* [Stated problem]
Copy the records below word for word, from the first line through the line that contains "o = bpy.data.objects.new(name, mesh);", and leave out any pictures.

* [Available records]
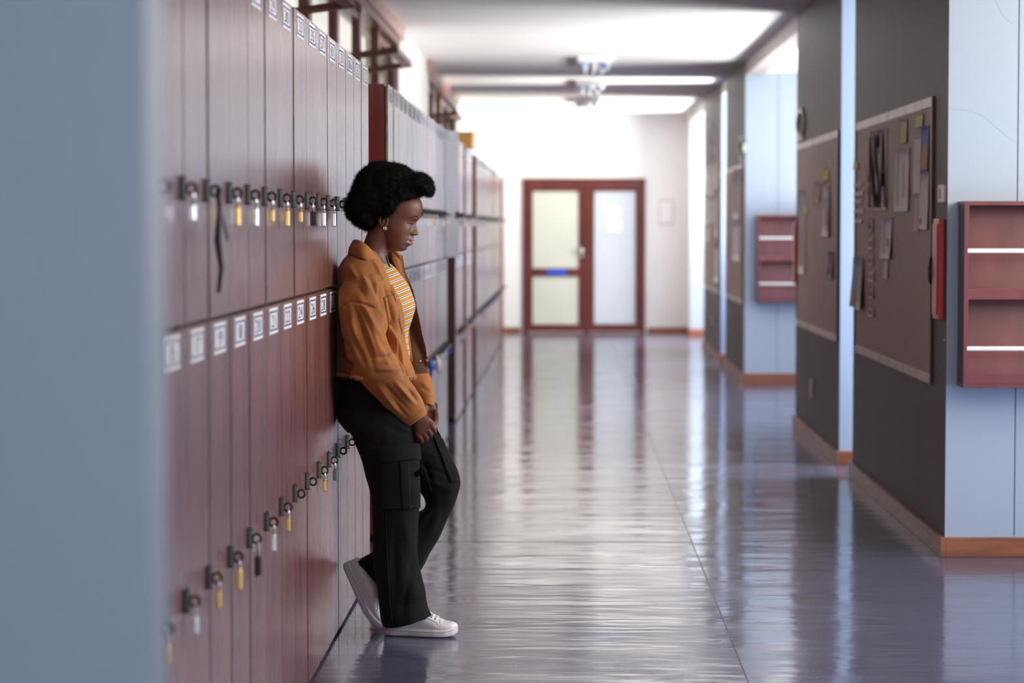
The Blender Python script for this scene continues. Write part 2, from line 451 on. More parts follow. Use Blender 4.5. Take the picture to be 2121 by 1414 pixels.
def make_label(num, parent, yc, zc, x):
    b = B(); w, h = .185, .070; t = .0012
    b.box((x, yc-w/2, zc-h/2), (x+t, yc+w/2, zc+h/2), 0)
    bw = .005; i = .008
    for (ya, yb, za, zb) in [(-w/2+i, w/2-i, h/2-i-bw, h/2-i), (-w/2+i, w/2-i, -h/2+i, -h/2+i+bw), (-w/2+i, -w/2+i+bw*2, -h/2+i, h/2-i), (w/2-i-bw*2, w/2-i, -h/2+i, h/2-i)]:
        b.box((x+t, yc+ya, zc+za), (x+t+.0004, yc+yb, zc+zb), 1)
    text_into(b, num, (x+t+.0008, yc, zc), (0, 1, 0), (0, 0, 1), .050, 1, squash=2.0)
    return b.obj('number_label', [M['label_white'], M['label_blue']], parent)
# hasp mesh (shared): origin on door face at the closing edge
hb = B()
hb.box((0, -.052, -.026), (.005, -.004, .026), 0, bev=.001)
hb.box((.005, -.046, -.022), (.013, -.040, .022), 1)
hb.box((.005, -.0455, -.025), (.0145, -.039, -.022), 0)
hb.box((.005, -.0455, .022), (.0145, -.039, .024), 0)
ring = [(.013+.0105+.0105*math.cos(a), -.041, -.001+.0115*math.sin(a)) for a in [2*PI*k/14 for k in range(14)]]
hb.tube(ring, .0036, 0, 6, closed=True)
_h = hb.obj('hasp', [M['black_metal'], M['bracket']]); HASP = _h.data; bpy.data.objects.remove(_h)
def place(mesh, name, parent, loc):
    o = bpy.data.objects.new(name, mesh); C.objects.link(o); o.parent = parent; o.location = loc; return o

# padlock meshes: origin at the ring it hangs from
def shackle(h=.026, w=.015, r=.0030, x=0):
    pts = [(0, -w/2, -h), (0, -w/2, -.006)] + [(0, -w/2*math.cos(a), -.006+.008*math.sin(a)) for a in [PI*k/6 for k in range(1, 6)]] + [(0, w/2, -.006), (0, w/2, -h)]
    return B().tube(pts, r, 0, 7)
def lock_mesh(kind):
    if kind == 'slim': b = B().box((-.0065, -.018, -.058), (.0065, .018, -.024), 0, bev=.003)
    elif kind == 'long': b = B().box((-.0075, -.016, -.070), (.0075, .016, -.022), 0, bev=.004)
    elif kind == 'combo':
        b = B().box((-.008, -.014, -.068), (.004, .014, -.024), 0, bev=.002)
        for k in range(4): b.cyl((.005, -.011, -.031-k*.010), (.005, .011, -.031-k*.010), .0046, 1, 10)
    o = b.obj('body', [M['brass'], M['silver']]); me = o.data; bpy.data.objects.remove(o); return me
def variant(me, mats):
    c = me.copy(); c.materials.clear()
    for m_ in mats: c.materials.append(m_)
    return c
base = {k: lock_mesh(k) for k in ('slim', 'long', 'combo')}
_s = shackle().obj('shackle', M['silver'], None, True); SH = _s.data; bpy.data.objects.remove(_s)
_s = shackle(.040, .018, .0035).obj('shackle', M['grey_plastic'], None, True); SHL = _s.data; bpy.data.objects.remove(_s)
LOCK = {
 'brass': (variant(base['slim'], [M['brass']]), SH), 'brass_long': (variant(base['long'], [M['brass']]), SH),
 'silver': (variant(base['long'], [M['silver']]), SH), 'silver_small': (variant(base['slim'], [M['silver']]), SH),
 'black_combo': (variant(base['combo'], [M['black_plastic'], M['silver']]), SH), 'silver_combo': (variant(base['combo'], [M['silver'], M['silver']]), SH),
 'dark': (variant(base['slim'], [M['bracket']]), SH), 'grey': (variant(base['long'], [M['black_plastic']]), SHL),
 'blue': (variant(base['slim'], [paint('blue_lock', (.03, .12, .6), .3, .05)]), SH), 'pink': (variant(base['slim'], [paint('pink_lock', (.75, .3, .4), .4, .05)]), SH),
}
def padlock(kind, loc, label, group=None):
    t = thing('padlock', loc, label, 'padlock', group)
    place(LOCK[kind][0], 'body', t, (0, 0, -.014 if kind == 'grey' else 0)); place(LOCK[kind][1], 'shackle', t, (0, 0, 0))
    return t
HZU, HZL = 1.50, .645
RINGX = .025; RINGY = -.040
random.seed(11)
def cabinet(y0, ncol, nums_u, nums_l, label, group=None, ajar=False, near=False, w=LW, label_from=0):
    t = thing('locker_cabinet', (LX, y0, 0), label, 'locker', group)
    x = -.018                                   # carcass front, doors stand proud up to 0
    W = ncol*w
    car = B()
    car.box((-LDEP, .002, 0), (x, .020, LTOP-.018), 1).box((-LDEP, W-.020, 0), (x, W-.002, LTOP), 0)
    car.box((-LDEP, .002, LTOP-.018), (x, W-.002, LTOP), 1).box((-LDEP, .002, 0), (x, W-.002, .03), 0)
    car.box((-LDEP, .02, .03), (-LDEP+.01, W-.02, LTOP-.018), 0).box((-LDEP+.01, .02, LMID-.009), (x, W-.02, LMID+.009), 0)
    for k in range(1, ncol): car.box((-LDEP+.01, w*k-.009, .03), (x, w*k+.009, LTOP-.018), 0)
    car.obj('carcass', [M['gap_dark'], M['locker_side']], t)
    for k in range(ncol):
        for up in (1, 0):
            ya, yb = w*k+.0065, w*(k+1)-.0065
            za, zb = (LMID+.004, LTOP-.002) if up else (.012, LMID-.006)
            pr = random.uniform(-.0025, .001)
            if random.random() < .35: pr = -.001
            hinge_open = ajar and up and k == ncol-1
            d = B().box((-.012, 0, za), (pr, yb-ya, zb), 0, {'-y': 1, '-x': 1, '+y': 1, '+z': 1, '-z': 1})
            do = d.obj('door', [M['locker'], M['raw_wood']], t, loc=(0, ya, 0))
            do.rotation_euler = (0, 0, math.radians(random.uniform(-.14, .14)))
            if hinge_open: do.rotation_euler = (0, 0, math.radians(-14))
            num = (nums_u if up else nums_l)[k]
            if num: make_label(num, do, (yb-ya)/2, zb-.043, pr)
            place(HASP, 'hasp', do, (pr, yb-ya, HZU if up else HZL))
    return t
U0 = 9.754 - 16*LW
words = ['nearest', 'second', 'third', 'fourth']
labs1 = ['red-brown wooden locker cabinet half hidden by the blurred blue pillar', 'wooden locker cabinet second from the blue pillar', 'wooden locker cabinet just left of the woman', 'wooden locker cabinet the woman leans against']
up_n = ['23','24','25','26','27','28','29','30','31','32','33','34','35','36','37','38']
lo_n = ['17','18','19','20','21','22','23','20','21','22','23','24','26','28','30','31']
lo_n = ['14','15','17','19','18','20','21','22','24','26','28','31','32','34','36','38']
up_n = ['13','16','21','23','25','27','29','30','33','35','37','81','33','86','35','37']
for u in range(4):
    cabinet(U0 + u*4*LW, 4, up_n[u*4:u*4+4], lo_n[u*4:u*4+4], labs1[u])
V2 = 10.84
labs2 = ['locker cabinet with a dark red side panel directly behind the woman', 'pale-lit locker cabinet behind the woman, second after the red side panel', 'pale-lit locker cabinet right of the woman\'s face', 'pale-lit locker cabinet whose last upper door stands ajar']
for u in range(4):
    nn = [str(40+u*4+k) for k in range(4)]; n2 = [str(60+u*4+k) for k in range(4)]
    cabinet(V2 + u*4*LW, 4, nn, n2, labs2[u], ajar=(u == 3))
cabinet(17.47, 4, ['70','71','72','73'], ['74','75','76','77'], 'narrow-looking locker cabinet just past the ajar door, in front of the orange box')
cabinet(19.30, 4, ['78','79','80','81'], ['82','83','84','85'], 'locker cabinet that carries the orange box on top')
lab5 = ['first locker cabinet of the long blurred far row', 'second cabinet of the long far locker row', 'third cabinet of the long far locker row', 'fourth cabinet of the long far locker row', 'fifth cabinet of the long far locker row', 'sixth and last cabinet of the long far locker row']
for u in range(6):
    cabinet(21.62 + u*4*LW, 4, [str(90+u*4+k) if 90+u*4+k < 100 else str(90+u*4+k) for k in range(4)], [None]*4, lab5[u])
cabinet(30.7, 2, [None]*2, [None]*2, 'small locker cabinet beside the white end wall')

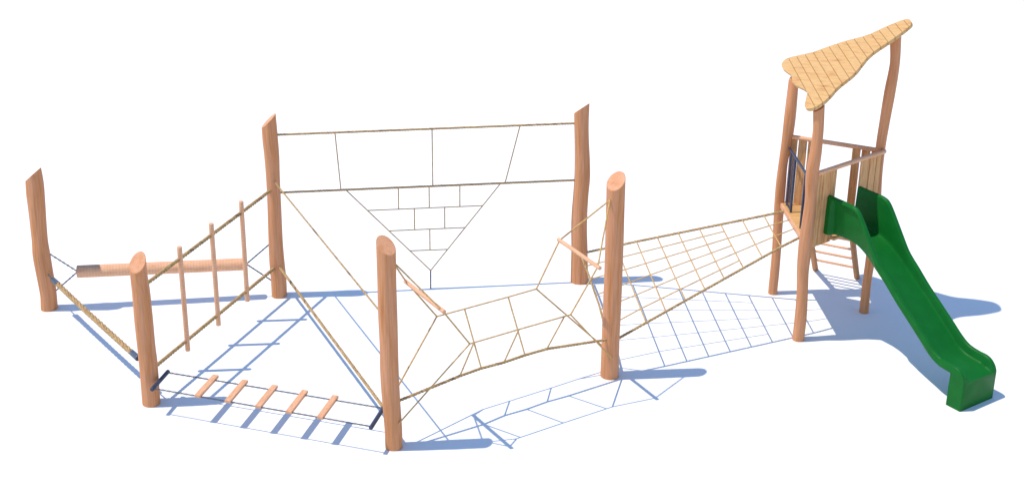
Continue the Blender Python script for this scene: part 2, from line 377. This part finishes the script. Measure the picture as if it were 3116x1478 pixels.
# ------------------------------------------------------------------ vertical brick-pattern net
t = Thing('climbing_net', (-1.26, 22.02, 0), 'upright rope net with a triangular brick pattern between the two tall rear posts', 'climbing net')
pB, pC = np.array((-3.64, 21.684, 0)), np.array((1.11, 22.355, 0)); be = pC - pB
def bc(x, z): # point in the plane of the net
    f = (x - pB[0]) / be[0]; return (x, pB[1] + be[1] * f, z)
for (za, zb, nm) in ((2.686, 2.707, 'top_rope'), (1.747, 1.762, 'middle_rope')):
    mb = MB(); rope(mb, [bc(-3.56, za), bc(1.02, zb)], 0.0185, 3, 0.13, 5); t.part(nm, mb, M['rope'] if nm == 'top_rope' else M['brownrope'])
for (xa, za, xb, zb) in ((-2.677, 2.685, -2.618, 1.752), (-1.214, 2.693, -1.210, 1.755), (0.133, 2.698, -0.088, 1.757),
        (-2.545, 1.75, -1.256, 0.315), (-0.157, 1.757, -1.256, 0.315), (-2.225, 1.390, -0.435, 1.393), (-1.901, 1.030, -0.709, 1.032), (-1.582, 0.673, -0.985, 0.669),
        (-1.742, 1.75, -1.742, 1.391), (-1.268, 1.752, -1.268, 1.392), (-0.792, 1.753, -0.792, 1.393), (-1.500, 1.391, -1.500, 1.031), (-1.029, 1.392, -1.029, 1.032), (-1.264, 1.031, -1.264, 0.671)):
    mb = MB(); line(mb, [bc(xa, za), bc(xb, zb)], 0.0094); t.part('net_strand', mb, M['darknet'])
mb = MB(); chain(mb, bc(-1.257, 0.315), bc(-1.259, 0.0), 0.05, 0.028, 0.006); t.part('anchor_chain', mb, M['darkchain'])

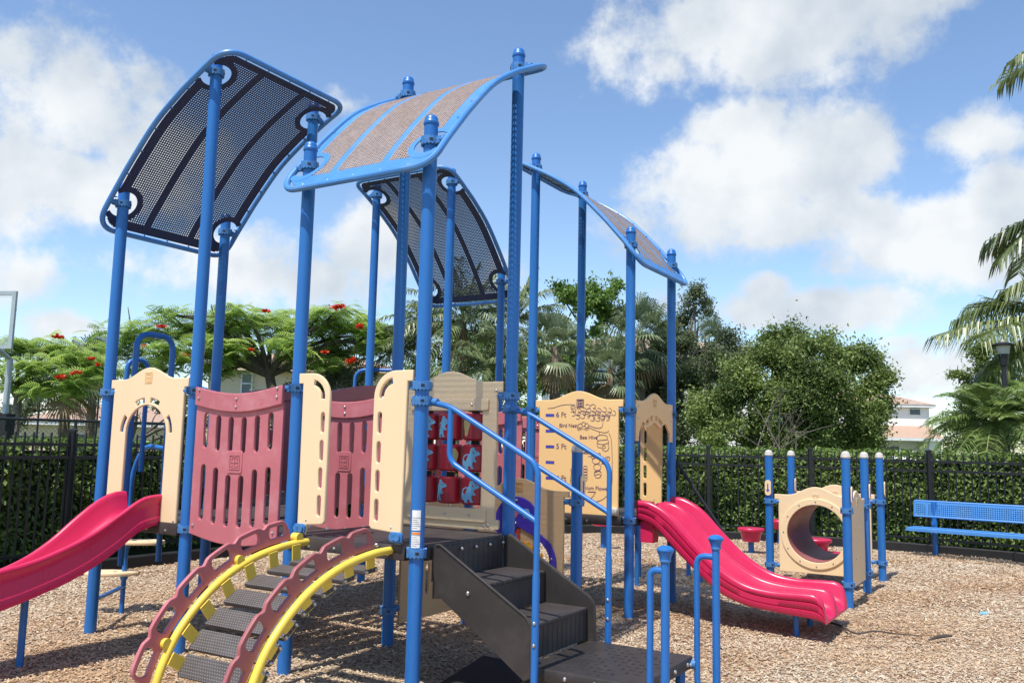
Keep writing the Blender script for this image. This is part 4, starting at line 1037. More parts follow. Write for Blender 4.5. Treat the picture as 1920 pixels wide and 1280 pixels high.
# court fence with chain link
cf = empty('court_fence', (0, 0, 0)); tag(cf, 'black chain-link fence of the ball court beyond the left hedge', 'fence')
c0, c1 = np.array([-14., 11.5]), np.array([-4.2, 19.5]); L = np.linalg.norm(c1-c0); d = (c1-c0)/L
b = MB(); b.tube([(*c0, 1.83), (*c1, 1.83)], .026, 'black', 8); b.tube([(*c0, .08), (*c1, .08)], .012, 'black', 6); b.build('rail', cf)
for s in np.linspace(0, L, 6):
    b = MB(); p = c0+d*s; b.tube([(*p, -.05), (*p, 1.86)], .03, 'black', 8); b.build('fence_post', cf)
V = []; F = []
def wire(V, F, p, q, r=.0022):
    p, q = np.array(p), np.array(q); t = (q-p)/np.linalg.norm(q-p); a = np.cross(t, [d[1], -d[0], 0]); n = np.array([d[1], -d[0], 0]); o = len(V)
    for c in (p, q):
        for s in (a, n*.6-a*.5, -n*.6-a*.5): V.append(c+s*r)
    for k in range(3): F.append((o+k, o+(k+1) % 3, o+3+(k+1) % 3, o+3+k))
for s in np.arange(-1.8, L, .075):
    for sg in (0, 1):
        s0, s1 = (s, s+1.75) if sg == 0 else (s+1.75, s); z0, z1 = .08, 1.83
        if min(s0, s1) < 0 or max(s0, s1) > L: continue
        wire(V, F, (*(c0+d*s0), z0), (*(c0+d*s1), z1))
mesh_np('chain_link_mesh', V, F, ['black'], parent=cf)
ff = empty('tall_fence', (0, 0, 0)); tag(ff, 'tall thin black-posted court fence in front of the low house', 'fence')
f0, f1 = at(-60, 800, 27)[:2], at(230, 800, 33)[:2]
for s in np.linspace(0, 1, 6):
    p = f0+(f1-f0)*s; b = MB(); b.tube([(*p, -.05), (*p, 3.05)], .035, 'black', 8); b.build('fence_post', ff)
b = MB(); [b.tube([(*f0, z), (*f1, z)], .024, 'black', 6) for z in (3.0, 1.5)]; b.build('rail', ff)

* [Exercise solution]
The Blender Python script for this scene continues. Write part 2, from line 451 on. More parts follow. Use Blender 4.5. Take the picture to be 2121 by 1414 pixels.
def make_label(num, parent, yc, zc, x):
    b = B(); w, h = .185, .070; t = .0012
    b.box((x, yc-w/2, zc-h/2), (x+t, yc+w/2, zc+h/2), 0)
    bw = .005; i = .008
    for (ya, yb, za, zb) in [(-w/2+i, w/2-i, h/2-i-bw, h/2-i), (-w/2+i, w/2-i, -h/2+i, -h/2+i+bw), (-w/2+i, -w/2+i+bw*2, -h/2+i, h/2-i), (w/2-i-bw*2, w/2-i, -h/2+i, h/2-i)]:
        b.box((x+t, yc+ya, zc+za), (x+t+.0004, yc+yb, zc+zb), 1)
    text_into(b, num, (x+t+.0008, yc, zc), (0, 1, 0), (0, 0, 1), .050, 1, squash=2.0)
    return b.obj('number_label', [M['label_white'], M['label_blue']], parent)
# hasp mesh (shared): origin on door face at the closing edge
hb = B()
hb.box((0, -.052, -.026), (.005, -.004, .026), 0, bev=.001)
hb.box((.005, -.046, -.022), (.013, -.040, .022), 1)
hb.box((.005, -.0455, -.025), (.0145, -.039, -.022), 0)
hb.box((.005, -.0455, .022), (.0145, -.039, .024), 0)
ring = [(.013+.0105+.0105*math.cos(a), -.041, -.001+.0115*math.sin(a)) for a in [2*PI*k/14 for k in range(14)]]
hb.tube(ring, .0036, 0, 6, closed=True)
_h = hb.obj('hasp', [M['black_metal'], M['bracket']]); HASP = _h.data; bpy.data.objects.remove(_h)
def place(mesh, name, parent, loc):
    o = bpy.data.objects.new(name, mesh); C.objects.link(o); o.parent = parent; o.location = loc; return o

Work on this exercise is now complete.